We propose a new voting algorithm based on the pairwise majority-comparison matrix derived from voters' preference profiles. We show that this algorithm induces exactly the winner set of the Schulze rule (Schulze, 1997). Our algorithm successively eliminates weaker candidates in terms of all-pairs comparisons, thereby reflecting a dual spirit to Condorcet's original idea of splitting preference cycles (de Condorcet, 1785). We further show that the direct sum of the survival sets obtained at each elimination round coincides with the Schwartz set (Schwartz, 1972). These two equivalence results provide a formal mathematical foundation for the ``folklore'' relationship between the Schulze winner set and the Schwartz set, as well as a new Condorcetian interpretation of the Schulze winner set.

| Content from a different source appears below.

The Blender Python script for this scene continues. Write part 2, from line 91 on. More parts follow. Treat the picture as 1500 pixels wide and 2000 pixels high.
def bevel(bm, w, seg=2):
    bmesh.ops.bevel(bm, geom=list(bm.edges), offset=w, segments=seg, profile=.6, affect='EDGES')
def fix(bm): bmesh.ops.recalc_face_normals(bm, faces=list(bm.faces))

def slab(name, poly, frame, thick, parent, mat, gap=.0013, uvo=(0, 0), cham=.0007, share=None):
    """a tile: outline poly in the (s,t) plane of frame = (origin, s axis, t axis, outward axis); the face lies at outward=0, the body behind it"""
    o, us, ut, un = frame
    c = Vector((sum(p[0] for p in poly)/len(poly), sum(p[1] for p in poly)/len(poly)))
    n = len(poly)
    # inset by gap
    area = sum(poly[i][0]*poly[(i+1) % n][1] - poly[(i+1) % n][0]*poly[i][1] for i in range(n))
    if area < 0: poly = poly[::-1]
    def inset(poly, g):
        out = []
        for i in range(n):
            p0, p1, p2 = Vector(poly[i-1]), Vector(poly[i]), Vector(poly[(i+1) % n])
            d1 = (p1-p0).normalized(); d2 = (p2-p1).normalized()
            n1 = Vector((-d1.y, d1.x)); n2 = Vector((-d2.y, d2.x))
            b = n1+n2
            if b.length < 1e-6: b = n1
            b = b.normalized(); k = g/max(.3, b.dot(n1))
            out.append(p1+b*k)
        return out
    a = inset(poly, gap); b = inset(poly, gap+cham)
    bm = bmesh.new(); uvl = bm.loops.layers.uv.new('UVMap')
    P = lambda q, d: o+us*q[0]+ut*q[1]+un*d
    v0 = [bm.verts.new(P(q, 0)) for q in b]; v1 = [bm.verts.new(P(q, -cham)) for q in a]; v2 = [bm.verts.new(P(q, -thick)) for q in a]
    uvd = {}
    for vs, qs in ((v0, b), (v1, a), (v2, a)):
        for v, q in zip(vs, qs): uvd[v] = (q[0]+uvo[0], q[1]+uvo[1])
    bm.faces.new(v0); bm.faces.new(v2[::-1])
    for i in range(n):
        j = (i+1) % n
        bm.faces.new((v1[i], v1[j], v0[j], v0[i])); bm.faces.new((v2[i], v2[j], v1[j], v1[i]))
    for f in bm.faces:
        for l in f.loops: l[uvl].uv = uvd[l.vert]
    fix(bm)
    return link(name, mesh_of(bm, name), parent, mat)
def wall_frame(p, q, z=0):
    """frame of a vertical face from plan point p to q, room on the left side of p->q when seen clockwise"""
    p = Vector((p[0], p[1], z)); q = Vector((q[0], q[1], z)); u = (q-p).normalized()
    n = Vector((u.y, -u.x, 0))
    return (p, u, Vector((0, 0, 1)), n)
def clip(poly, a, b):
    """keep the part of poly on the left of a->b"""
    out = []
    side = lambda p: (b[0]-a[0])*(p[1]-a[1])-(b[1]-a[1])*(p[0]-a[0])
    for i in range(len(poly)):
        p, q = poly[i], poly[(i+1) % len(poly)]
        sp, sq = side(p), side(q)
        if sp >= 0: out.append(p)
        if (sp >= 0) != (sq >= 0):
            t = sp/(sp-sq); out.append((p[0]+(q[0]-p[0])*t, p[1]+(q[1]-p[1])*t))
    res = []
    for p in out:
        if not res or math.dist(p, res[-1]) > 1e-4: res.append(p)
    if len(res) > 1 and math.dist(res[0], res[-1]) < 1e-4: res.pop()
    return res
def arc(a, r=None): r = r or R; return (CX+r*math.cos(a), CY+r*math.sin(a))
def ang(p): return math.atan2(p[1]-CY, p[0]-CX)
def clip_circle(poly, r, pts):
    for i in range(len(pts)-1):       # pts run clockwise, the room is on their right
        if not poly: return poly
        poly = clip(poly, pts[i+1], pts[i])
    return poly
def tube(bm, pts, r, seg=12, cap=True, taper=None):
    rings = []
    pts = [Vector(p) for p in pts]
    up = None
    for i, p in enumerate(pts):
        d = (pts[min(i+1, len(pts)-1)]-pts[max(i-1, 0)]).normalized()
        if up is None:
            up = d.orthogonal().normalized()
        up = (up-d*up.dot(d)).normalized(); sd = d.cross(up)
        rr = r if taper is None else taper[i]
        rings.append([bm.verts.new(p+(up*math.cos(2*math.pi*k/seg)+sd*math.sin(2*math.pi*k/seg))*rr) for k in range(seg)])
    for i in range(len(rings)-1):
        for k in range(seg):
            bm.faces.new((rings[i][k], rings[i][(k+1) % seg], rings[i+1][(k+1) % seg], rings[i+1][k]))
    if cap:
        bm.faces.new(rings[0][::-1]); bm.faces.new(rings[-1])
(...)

翻译：基于选民偏好剖面导出的成对多数比较矩阵，我们提出了一种新的投票算法。我们证明该算法恰好生成Schulze规则（Schulze, 1997）的获胜者集合。该算法通过所有配对比较逐步淘汰较弱的候选者，从而体现了与孔多塞最初拆分偏好循环思想（de Condorcet, 1785）对偶的精神。我们进一步证明，每轮淘汰中存活集合的直和与Schwartz集合（Schwartz, 1972）一致。这两个等价性结果为Schulze获胜者集合与Schwartz集合之间的“民间传说”关系提供了形式化的数学基础，同时也为Schulze获胜者集合提供了新的孔多塞式解释。